The next problem concerned Hayek’s analysis of forced savings. Recall that in the Austrian theory of the cycle the lengthening of the structure of production, begun under a regime of forced savings, never gets completed. It is always the case that rising consumer prices signal firms that their earlier decision to employ more roundabout methods was in error. Firms abandon their incomplete capital projects and thereby precipitate the crisis. But isn’t it possible that the transition to more capital-intensive production methods could be completed in time? Might not the consumer goods produced by using more roundabout methods come onto line just as consumer demand begins to rise? In short, why must the traverse to a new structure of production always be interrupted before completion?
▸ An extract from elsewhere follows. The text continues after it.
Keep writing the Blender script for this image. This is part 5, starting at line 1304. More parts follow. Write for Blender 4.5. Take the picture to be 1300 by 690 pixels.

Hayek admitted in his reply that “it is upon the truth of this point that my theory stands or falls.” And, sadly for Hayek, his insistence that the traverse could never be completed strikes many current commentators as being the chief deficiency of his theory of the cycle. The general consensus is that, while the scenario painted by Hayek is a possible one, he neither demonstrated its necessity nor gave adequate attention to the lags implicit in the process of adjustment that he portrayed. Hayek’s theory fits some, but not all, trade cycles: It is not, as Hayek purported it to be, a general theory of the cycle.
—Bruce Caldwell, ed., editor’s introduction to The Collected Works of F. A. Hayek, vol. 9, Contra Keynes and Cambridge: Essays, Correspondence, by F. A. Hayek (Indianapolis: Liberty Fund, 1995), 38-39.